[Exercise prompt]
Find how many lines contain "were" and state only that number.

[Record list]

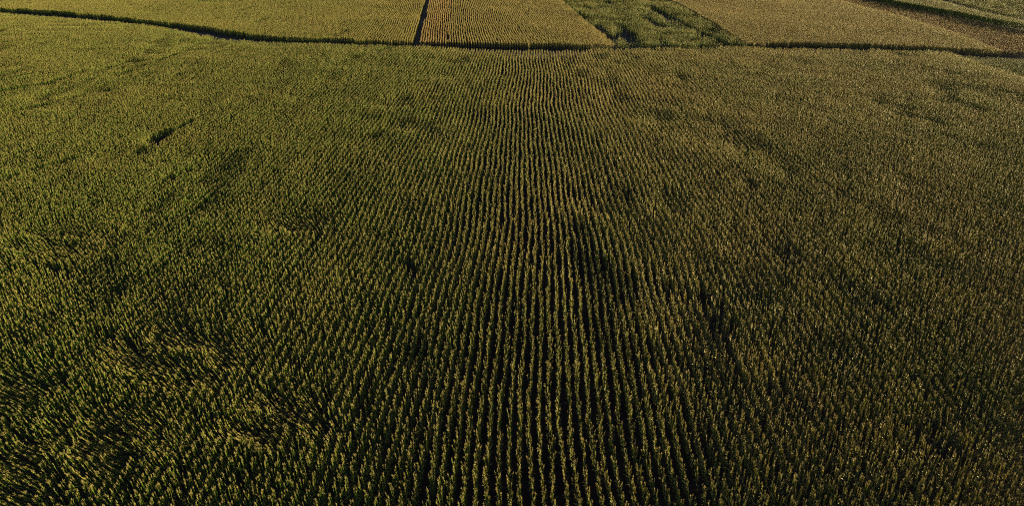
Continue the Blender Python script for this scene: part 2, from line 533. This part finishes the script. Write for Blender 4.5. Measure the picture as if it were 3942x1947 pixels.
# dry orange strip
of = B(lip(1614, 1722)) + B([(1738, 0), (1748, TOP)]) + B(GAPR[:4])
field('maize_crop', of, HF, 32, 'narrow strip of dry orange maize rows beside the dark farm track', lambda a, b: .72 + .10 * (vnoise(a, b, 3, 53) - .5), hgt=.97)
# pale striped field
RB = ((2165, 0), (2372, 170))
pf = B(lip(1723, 2372)) + B([(2165, 0), (far_x(RB, TOP), TOP), (1749, TOP), (1739, 0)])
field('maize_crop', pf, HF, 33, 'pale yellow striped maize field between the orange strip and the green plot',
      lambda a, b: .42 + .16 / (1 + np.exp(-(a - 18) / 6)) + .1 * (vnoise(a, b, 9, 54) - .5))
# patchy green plot
LB = ((2580, 0), (2872, 176))
gp = B(lip(2378, 2872)) + B([(2730, 82), (2580, 0), (far_x(LB, TOP), TOP), (far_x(RB, TOP) + 6, TOP), (2172, 0)])
def plot_gaps(a, b):
    q = np.ones(len(a))
    for p0, p1, wd in [((2400, 120), (2440, 150), 3.0), ((2300, 92), (2370, 150), 1.6), ((2390, 95), (2430, 130), 2.0), ((2500, 22), (2600, 75), 2.2), ((2600, 75), (2700, 118), 1.2),
                       ((2700, 118), (2810, 168), .8), ((2240, 22), (2290, 30), 2.6), ((2180, 4), (2300, 2), 2.2), ((2480, 60), (2560, 100), 1.6), ((2430, 165), (2480, 168), 1.4), ((2330, 5), (2440, 0), 1.2)]:
        (a0, b0), (a1, b1) = B([p0, p1])
        dx, dy = a1 - a0, b1 - b0
        t = np.clip(((a - a0) * dx + (b - b0) * dy) / (dx * dx + dy * dy), 0, 1)
        d = np.hypot(a - a0 - t * dx, b - b0 - t * dy)
        q = np.minimum(q, np.where(d < wd * (.6 + .8 * vnoise(a, b, 3, 61)), .03, 1))
    nn = vnoise(a, b * .6, 5, 62)
    return q * np.clip(1.05 - 2.2 * np.clip(nn - .55, 0, 1), .05, 1)
field('maize_crop', gp, 0.0, 34, 'patchy grey-green maize plot with black hollows beyond the path', lambda a, b: .14 + .2 * (vnoise(a, b, 4, 55) - .5),
      hgt=lambda a, b: .72 + .4 * vnoise(a, b, 5, 63), dens=plot_gaps, hvar=.16, lean=.14, wide=1.15, step=.24)
# golden field
QB = [(3852, 186), (3700, 128), (3500, 68), (3330, 25), (3200, -8), (3020, TOP)]
gf = B(lip(2878, 3852)) + B(QB[1:]) + B([(far_x(LB, TOP) + 8, TOP), (2590, 0), (2738, 80)])
field('maize_crop', gf, 0.0, 35, 'bright golden maize field beyond the path, right of the green plot', lambda a, b: .58 + .12 * (vnoise(a, b, 10, 56) - .5))
# brown field
SB = [(4200, 160), (3942, 108), (3800, 82), (3640, 48), (3500, 22), (3380, 0), (3150, TOP)]
bf = B(lip(3862, 4200)) + B(SB) + B([(3034, TOP), (3212, -8), (3342, 25), (3512, 68), (3712, 128)])
field('maize_crop', bf, 0.0, 36, 'dull brownish low maize field between the golden field and green strip', lambda a, b: .90 + .22 * (vnoise(a, b, 8, 57) - .5), hgt=.72, dens=lambda a, b: np.full(len(a), .8))
# green strip
gs = B([(4200, 142), (3942, 84), (3800, 52), (3700, 28), (3600, 3), (3400, TOP), (3175, TOP), (3400, -1), (3515, 20), (3655, 44), (3815, 76), (3942, 98), (4200, 152)])
field('maize_crop', gs, 0.0, 37, 'bright green strip of tall maize in the top right corner', lambda a, b: .12 + .15 * (vnoise(a, b, 6, 58) - .5), hgt=1.2, step=.17)
# thin dark field at the corner
cf = B([(4200, 122), (3942, 66), (3800, 34), (3720, 14), (3660, -2), (3480, TOP), (4200, TOP)])
field('maize_crop', cf, 0.0, 38, 'thin dark maize field beyond the green strip at the top right corner', lambda a, b: .30 + .4 * (vnoise(a, b, 2, 59) - .5),
      dens=lambda a, b: np.clip(.75 - 1.3 * np.clip(vnoise(a, b, 5, 64) - .35, 0, 1), .06, 1), hgt=.85, hvar=.18, lean=.12)
# low plot right of the near field
rp = B([(3672, 200), (3942, 209), (4300, 222), (4400, 420), (3960, 286)])
field('maize_crop', rp, 0.0, 39, 'low dark green plot at the right edge just below the path', lambda a, b: .22 + .2 * (vnoise(a, b, 5, 60) - .5), hgt=.6, dens=lambda a, b: np.full(len(a), .7))
print('PLANTS', sum(len(o.data.vertices) for o in COL.objects if o.get('kind') == 'stuff'))
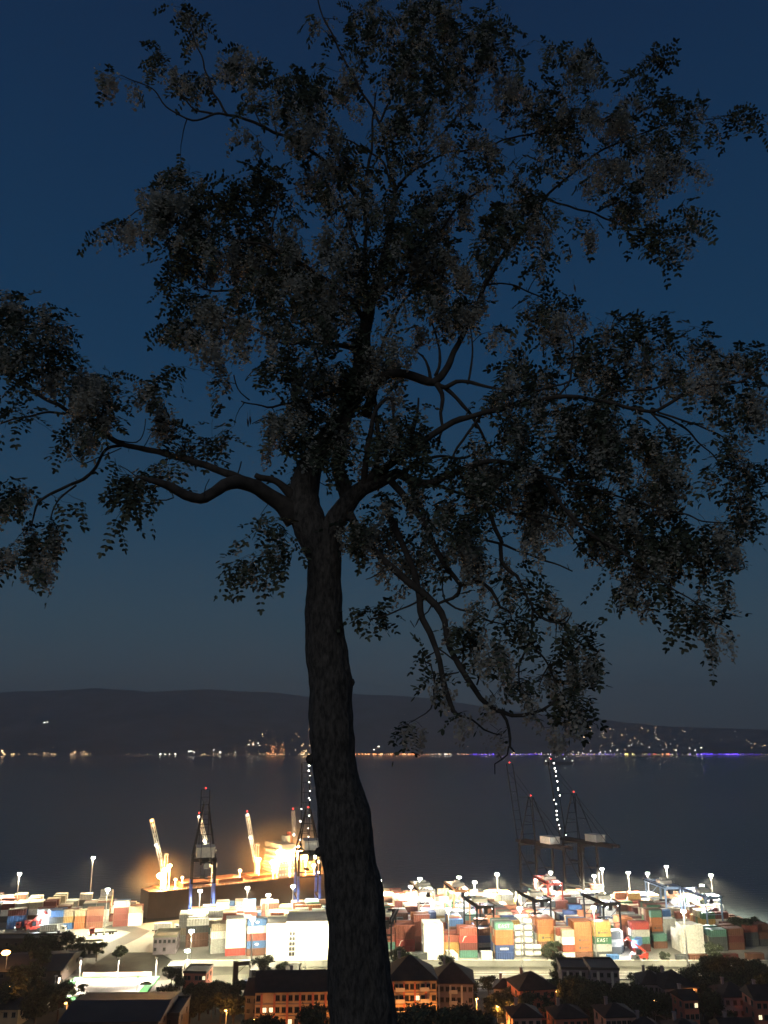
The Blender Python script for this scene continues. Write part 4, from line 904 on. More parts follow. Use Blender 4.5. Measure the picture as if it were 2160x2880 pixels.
FL = {}
for nm, c, es in (('warm', (1,.62,.32), 26), ('orange', (1,.35,.12), 22), ('white', (1,.93,.8), 30), ('purple', (.13,.05,1), 20), ('yellow', (1,.85,.25), 24), ('red', (1,.08,.08), 16)):
    m_ = mat('far_lamp_'+nm, (.4,.4,.4), emit=c, es=es); b = MB(); b.ball((0,0,0), 1.0, n=6); FL[nm] = b.mesh('bulb', m_)
pm = MB().bar((0,0,0), (0,0,6), .2, n=4).mesh('pole', M['galv'])
LAB = {'warm':'warm','orange':'small orange','white':'white','purple':'purple promenade','yellow':'yellow','red':'red'}
def shore(kind, u, v, r, ph=None):
    if ph is None: ph = 'standing alone on the far shore '+('left of the trunk' if u < 900 else 'right of the trunk')+(' near the waterline' if v > 2100 else ' up the hillside')
    if v >= 2119: p = at(u, 2125, SHORE+5); y = SHORE+5+random.uniform(0, 30); x = p.x; z = 1.5
    else:
        rr = ray(u, v); y = SHORE+40
        while y < 7000:
            z = hill(rr.x*y, y)
            if CAM_H+rr.z*y <= z+4: break
            y += 12
        x = rr.x*y
    t = thing('shore_lamp', LAB[kind]+' lamp '+ph, 'lamp', (x, y, z), group=LAB[kind]+' lamps '+ph); link('pole', pm, t); o = link('bulb', FL[kind], t, (0,-.5,6)); o.scale = (r,)*3
def many(ph, kind, n, u0, u1, v0, v1, r0, r1, pw=1):
    for _ in range(n): shore(kind, random.uniform(u0, u1), v0+(v1-v0)*(random.random()**pw), random.uniform(r0, r1), ph)
W_ = 'on the far waterline '; H_ = 'up the far hillside '
many(W_+'below the drooping branch','purple', 12, 1325, 1425, 2122, 2124, .8, 1.3); many(W_+'between branch tip and boom lit crane','purple', 16, 1430, 1740, 2122, 2124, .7, 1.2); many(W_+'in the dense strip toward the right edge','purple', 26, 1962, 2080, 2122, 2124, 1.1, 2.0); many(W_+'spread out near the right edge','purple', 10, 1740, 2150, 2122, 2124, .8, 1.3)
many(W_+'just right of the trunk','orange', 26, 996, 1165, 2120, 2124, .9, 1.7); many(W_+'just right of the trunk','warm', 10, 1000, 1210, 2119, 2124, .9, 1.6); many(W_+'left of the drooping branch','white', 10, 1210, 1310, 2120, 2124, .8, 1.3)
many(W_+'behind the drooping branch','white', 10, 1330, 1740, 2116, 2123, .7, 1.3); many(W_+'along the right half','warm', 10, 1330, 2150, 2117, 2123, .7, 1.2); many(W_+'in the bright yellow cluster','yellow', 5, 1758, 1800, 2119, 2123, 1.4, 2.0); many(W_+'in a small cluster right of the yellow ones','orange', 3, 1866, 1880, 2119, 2123, 1.6, 2.4); many(W_+'among the purple ones','red', 4, 1560, 1960, 2121, 2123, .9, 1.4)
many(H_+'in the village right of the drooping branch','warm', 11, 1630, 1720, 2045, 2076, .9, 1.8); many(H_+'low above the right waterline','white', 10, 1660, 1930, 2095, 2118, .8, 1.6, .6); many(H_+'high toward the right','warm', 6, 1790, 1860, 2030, 2058, .8, 1.5); many(H_+'at the right edge','warm', 6, 2100, 2160, 2080, 2110, .9, 1.5); many(W_+'far right, whitest ones','white', 4, 1860, 1980, 2102, 2120, 1.2, 2.0)
shore('white', 2042, 2039, 2.6); many('on the far ridge near the right edge','white', 5, 1985, 2130, 2035, 2044, .6, 1.1)
many(H_+'faint behind the hanging branches','warm', 3, 1170, 1330, 2000, 2030, .6, 1); shore('white', 1065, 2101, 2.6); shore('white', 1052, 2110, 1.6)
many('in the village left of the trunk','orange', 20, 745, 800, 2085, 2123, 1, 1.8, .5); many('in the village touching the trunk','warm', 16, 825, 873, 2078, 2123, 1, 1.8, .6); many(H_+'above the village left of the trunk','warm', 8, 690, 790, 2062, 2100, .7, 1.3); many(H_+'left of the village','white', 5, 700, 735, 2088, 2098, 1, 1.6); shore('warm', 870, 2052, 2.2); shore('warm', 738, 2066, 2.0)
many(W_+'at the left edge','warm', 9, 0, 32, 2112, 2124, 1.1, 2.0); many(W_+'second cluster from left edge','warm', 8, 112, 155, 2118, 2124, .7, 1.3); many(W_+'third cluster from left edge','warm', 11, 196, 245, 2113, 2124, 1.0, 1.7); many(W_+'in the pale cluster left of the village','white', 8, 440, 500, 2119, 2124, .9, 1.6); many(W_+'in the thin row left of the village','white', 9, 505, 566, 2112, 2118, .8, 1.3); many(W_+'faint near the left edge','warm', 2, 75, 95, 2122, 2124, .7, 1.1)
shore('white', 619, 2118, 2.4); shore('white', 601, 2111, 1.8); shore('white', 662, 2118, 1.4); shore('white', 125, 2033, 2.2, 'in a close pair up the far left hillside'); shore('white', 133, 2032, 2.2, 'in a close pair up the far left hillside'); many(H_+'faint at far left','white', 2, 55, 72, 2019, 2021, .6, 1)
# the many further lamps too small to tell apart
def lampmass(name, label, rows):
    b = MB(); keys = list(FL)
    for (kind, n, u0, u1, v0, v1, r0, r1) in rows:
        for _ in range(n):
            u = random.uniform(u0, u1); v = random.uniform(v0, v1)
            if v >= 2119: p = at(u, 2125, SHORE+12); q = Vector((p.x, p.y+random.uniform(-8, 25), random.uniform(4, 9)))
            else:
                rr = ray(u, v); y = SHORE+40
                while y < 7000 and CAM_H+rr.z*y > hill(rr.x*y, y)+4: y += 15
                q = Vector((rr.x*y, y-2, hill(rr.x*y, y)+5))
            b.ball(q, random.uniform(r0, r1), keys.index(kind), n=4)
    o = b.build(name, [FL[k].materials[0] for k in keys]); o['kind'] = 'stuff'; o['label'] = label; o['category'] = 'lights'
lampmass('waterfront_lights', 'fine line of tiny lamps all along the far waterline', [('warm',90,0,2160,2120,2124,.4,.8),('orange',70,990,1330,2120,2124,.5,1.0),('white',60,1200,2160,2120,2124,.4,.9),('purple',60,1310,1760,2120,2124,.6,1.0),('purple',30,1956,2085,2120,2124,.5,.9),('purple',14,2085,2160,2120,2124,.5,.8),('warm',40,560,880,2119,2124,.4,.9),('yellow',20,1600,2000,2119,2123,.6,1)])
lampmass('hillside_lights', 'sprinkled tiny lamps up the far hillside, mostly at right', [('warm',36,1600,1960,2040,2115,.6,1.3),('white',26,1650,2160,2038,2115,.6,1.2),('warm',22,690,880,2055,2118,.4,.9),('warm',10,1060,1330,2000,2110,.3,.6),('warm',6,0,500,2020,2116,.3,.6)])
# ------------------------------------------------------------------ the locust tree
K = 2160/1659; D0 = 5.5
def T(x, y, d=0.0): return at(x*K, y*K, D0+d)
PX = D0/F*K                                     # metres per traced pixel
barkm = mat('locust_bark', (.105,.078,.062), .95)
t_ = barkm.node_tree; bs = t_.nodes['Principled BSDF']; tcn = t_.nodes.new('ShaderNodeTexCoord'); mp = t_.nodes.new('ShaderNodeMapping'); mp.inputs['Scale'].default_value = (1,1,.38)
vo = t_.nodes.new('ShaderNodeTexNoise'); vo.inputs['Scale'].default_value = 42; vo.inputs['Detail'].default_value = 8; vo.inputs['Roughness'].default_value = .65
bu = t_.nodes.new('ShaderNodeBump'); bu.inputs['Strength'].default_value = 1; bu.inputs['Distance'].default_value = .03
cr = t_.nodes.new('ShaderNodeValToRGB'); cr.color_ramp.elements[0].position = .38; cr.color_ramp.elements[1].position = .64; cr.color_ramp.elements[0].color = (.028,.025,.024,1); cr.color_ramp.elements[1].color = (.105,.092,.084,1)
t_.links.new(tcn.outputs['Object'], mp.inputs[0]); t_.links.new(mp.outputs[0], vo.inputs[0]); t_.links.new(vo.outputs['Fac'], bu.inputs['Height']); t_.links.new(bu.outputs[0], bs.inputs['Normal']); t_.links.new(vo.outputs['Fac'], cr.inputs[0]); t_.links.new(cr.outputs[0], bs.inputs['Base Color'])
barkd = mat('branch_bark', (.045,.038,.034), .95, vary=.4, scale=18, bump=.6)
def spline(P, R, step):
    P = [Vector(p) for p in P]; n = len(P); O = []; Rr = []
    for i in range(n-1):
        p0, p1, p2, p3 = P[max(0,i-1)], P[i], P[i+1], P[min(n-1,i+2)]; k = max(1, int((p2-p1).length/step))
        for j in range(k):
            t = j/k; O.append(.5*((2*p1)+(p2-p0)*t+(2*p0-5*p1+4*p2-p3)*t*t+(3*p1-p0-3*p2+p3)*t**3)); Rr.append(R[i]+(R[i+1]-R[i])*t)
    O.append(P[-1]); Rr.append(R[-1]); return O, Rr
def tube(mb, O, Rr, n, rough=.0, fr=9.0, wob=0):
    V = []; q = None; N = len(O); X = Vector((1,0,0))
    for i, (p, r) in enumerate(zip(O, Rr)):
        d = (O[min(N-1,i+1)]-O[max(0,i-1)]).normalized()
        X = (X-d*X.dot(d)); X = X.normalized() if X.length > 1e-4 else d.orthogonal().normalized(); Y = d.cross(X)
        for k in range(n):
            a = 2*math.pi*k/n; u = X*math.cos(a)+Y*math.sin(a); f = 1
            if n >= 40: w_ = p+u*r; w_ = Vector((w_.x, w_.y, w_.z*.28)); f += .10*noise.noise(w_*16)+.05*noise.noise(w_*42)+.09*noise.noise((p+u*r)*5)
            elif rough: f += rough*noise.noise((p+u*r)*fr)+rough*.6*noise.noise((p+u*r)*fr*3.1+Vector((7,0,0)))
            V.append(p+u*r*f)
    F_ = [(i*n+k, i*n+(k+1) % n, (i+1)*n+(k+1) % n, (i+1)*n+k) for i in range(N-1) for k in range(n)]+[tuple(range(n))[::-1], tuple(range((N-1)*n, N*n))]
    mb.add(V, F_)
tree_base = T(784, 2330); gzb = gz(tree_base.x, D0)-.15
tree = thing('locust_tree', 'big flowering locust tree with leaning trunk before the bay', 'tree', (tree_base.x, D0, gzb)); TO = Vector(tree.location)
def fin(o):
    me = o.data; co = np.empty(len(me.vertices)*3, np.float32); me.vertices.foreach_get('co', co); co = co.reshape(-1,3)-np.array(TO, dtype=np.float32); me.vertices.foreach_set('co', co.ravel()); me.update()
    return o
NP, NR = [], []                                  # skeleton nodes for the twigs
def reg(O, Rr, skip=0):
    for p, r in list(zip(O, Rr))[skip:]: NP.append(tuple(p)); NR.append(r)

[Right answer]
2